RBIDZ to play key role in South Africa’s gas-to-power solutions

An aerial view of the RBIDZ Phase 1A located in close proximity to the Port of Richards Bay.

An aerial view of the RBIDZ Phase 1A located in close proximity to the Port of Richards Bay.

Published Mar 20, 2024


MaryAnne Isaac

THE Richards Bay Industrial Development Zone (RBIDZ) is confident that it can contribute towards solutions to South Africa’s energy challenges, as well as to Sasol’s foreseen looming crisis of insufficient liquefied natural gas (LNG) supply.

This was reaffirmed by Muzi Shange, RBIDZ’s chief operations officer, who was one of five panellists in an energy and gas webinar titled “The role of gas in South Africa’s energy transition”.

The Richards Bay area is becoming a key location for the development of gas-to-power projects and is emerging as a major gas hub in South Africa. When asked about the optimism about gas and the complexities around it such as infrastructure and investment, Shange said the issues of location, existing infrastructure and confirmed demand are key reasons why Richards Bay is bullish about gas.

“The RBIDZ is located in Richards Bay, on the north-eastern coast of KwaZulu-Natal linked to the international deep-water port of Richards Bay, where we intend to build the importation facilities for LNG. We already have existing infrastructure that links to Richards Bay from Secunda through the Rompco pipeline, which then comes down through the Lilly gas pipeline and to the picking stations into Durban. We are able to leverage on this existing infrastructure.”

The RBIDZ’s mandate has always been to stimulate economic growth through attracting domestic and foreign direct investors, as well as by driving energy infrastructure investment and development, supported by its strategic location.

Muzi Shange, RBIDZ chief operations officer

“The recent development of gas importation facilities will see Transnet’s Vopak Terminal Durban and Transnet Pipelines Consortium develop and operate a LNG terminal at the Port of Richards Bay. We are quite excited about this development as the RBIDZ has a key responsibility in ensuring that we increase the export basket through industrialisation and beneficiation of South Africa’s raw materials.

“We are home to major industrial role-players, some of which are members of the Industrial Gas Users’ Association. Large industrial users are already starting to prepare for what is likely to be the next disaster, which is the shortage of natural gas. As the Richards Bay Industrial Development Zone, we are positioning ourselves to respond to this particular challenge. All gas-to-power investments planned in the Richards Bay area sit within the Special Economic Zone.”

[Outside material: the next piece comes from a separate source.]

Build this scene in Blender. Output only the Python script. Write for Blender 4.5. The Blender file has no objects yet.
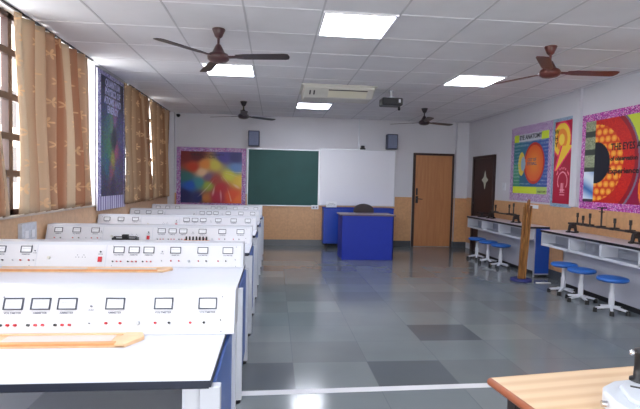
import bpy, bmesh, math, random
from mathutils import Vector, Matrix
R = math.radians
PI = math.pi
S = bpy.context.scene
C = S.collection
random.seed(7)

# ------------------------------------------------------------------ helpers
class MB:
    """collects shapes, then links them as one mesh object"""
    def __init__(s): s.v = []; s.f = []; s.sm = []
    def add(s, vs, fs, smooth=False):
        n = len(s.v); s.v += [tuple(v) for v in vs]
        for f in fs: s.f.append(tuple(i + n for i in f)); s.sm.append(smooth)
        return s
    def box(s, x0, x1, y0, y1, z0, z1, M=None):
        vs = [Vector((x, y, z)) for z in (z0, z1) for y in (y0, y1) for x in (x0, x1)]
        if M: vs = [M @ v for v in vs]
        return s.add(vs, [(0, 2, 3, 1), (4, 5, 7, 6), (0, 1, 5, 4), (2, 6, 7, 3), (0, 4, 6, 2), (1, 3, 7, 5)])
    def tube(s, a, b, r0, r1=None, n=12, caps=True):
        a, b = Vector(a), Vector(b); r1 = r0 if r1 is None else r1
        d = (b - a).normalized(); u = d.orthogonal().normalized(); w = d.cross(u)
        vs = []
        for p, r in ((a, r0), (b, r1)):
            for k in range(n):
                t = 2 * PI * k / n; vs.append(p + (u * math.cos(t) + w * math.sin(t)) * r)
        s.add(vs, [(k, (k + 1) % n, n + (k + 1) % n, n + k) for k in range(n)], True)
        if caps: s.add(vs, [tuple(range(n))[::-1], tuple(range(n, 2 * n))])
        return s
    def lathe(s, prof, c=(0, 0, 0), n=20, axis='z'):
        vs = []; m = len(prof)
        for r, z in prof:
            for k in range(n):
                t = 2 * PI * k / n; p = (r * math.cos(t), r * math.sin(t), z)
                if axis == 'y': p = (p[0], z, p[1])
                if axis == 'x': p = (z, p[0], p[1])
                vs.append((p[0] + c[0], p[1] + c[1], p[2] + c[2]))
        fs = [(j * n + k, j * n + (k + 1) % n, (j + 1) * n + (k + 1) % n, (j + 1) * n + k) for j in range(m - 1) for k in range(n)]
        s.add(vs, fs, True)
        s.add(vs[:n], [tuple(range(n))[::-1]]); s.add(vs[-n:], [tuple(range(n))])
        return s
    def prism(s, poly, a, b, axis='x'):
        """extrude a closed 2-D outline; axis x: (y,z) outline, axis y: (x,z), axis z: (x,y)"""
        n = len(poly); vs = []
        for t in (a, b):
            for p, q in poly:
                vs.append({'x': (t, p, q), 'y': (p, t, q), 'z': (p, q, t)}[axis])
        fs = [(k, (k + 1) % n, n + (k + 1) % n, n + k) for k in range(n)] + [tuple(range(n))[::-1], tuple(range(n, 2 * n))]
        return s.add(vs, fs)
    def xf(s, M): s.v = [tuple(M @ Vector(v)) for v in s.v]; return s
    def build(s, name, m, parent=None, bevel=0, label=None, kind=None, seg=2):
        me = bpy.data.meshes.new(name); me.from_pydata(s.v, [], s.f); me.update()
        me.polygons.foreach_set('use_smooth', s.sm)
        bm = bmesh.new(); bm.from_mesh(me); bmesh.ops.recalc_face_normals(bm, faces=bm.faces); bm.to_mesh(me); bm.free()
        if m: me.materials.append(m)
        o = bpy.data.objects.new(name, me); C.objects.link(o)
        if parent: o.parent = parent
        if bevel:
            b = o.modifiers.new('bevel', 'BEVEL'); b.width = bevel; b.segments = seg; b.limit_method = 'ANGLE'; b.angle_limit = R(40)
        if label: o['label'] = label
        if kind: o['kind'] = kind
        return o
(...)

When asked about the gas-to-power timelines and dependencies, Shange identified the import terminal as an exciting development – adding that it is one of several components to be implemented, and is expected to be operational from 2027/28.

“There is a lot of work underway. Currently, we have the preliminary engineering designs and are confirming the open-user access point, which is important. With this point, we are able to commence work on the transmission reticulation infrastructure designs that will allow infrastructure to link up with gas-to-power sites.”

During the recent Africa Energy Indaba 2024, Mineral Resources and Energy Minister Gwede Mantashe endorsed the Richards Bay area as a potential energy hub for the country to host a gas-to-power plant. The RBIDZ currently boasts a R123-billion investment pipeline of energy-related projects waiting for the IPP’s bid window to declare the way forward for implementation.

Together with the Transnet National Ports Authority, RBIDZ will develop its Berth 307 to supply LNG through the Lilly pipeline (Secunda to Durban). The Lilly pipeline supplies operations across Gauteng, KwaZulu-Natal and Mpumalanga, including manufacturers that rely solely on natural gas.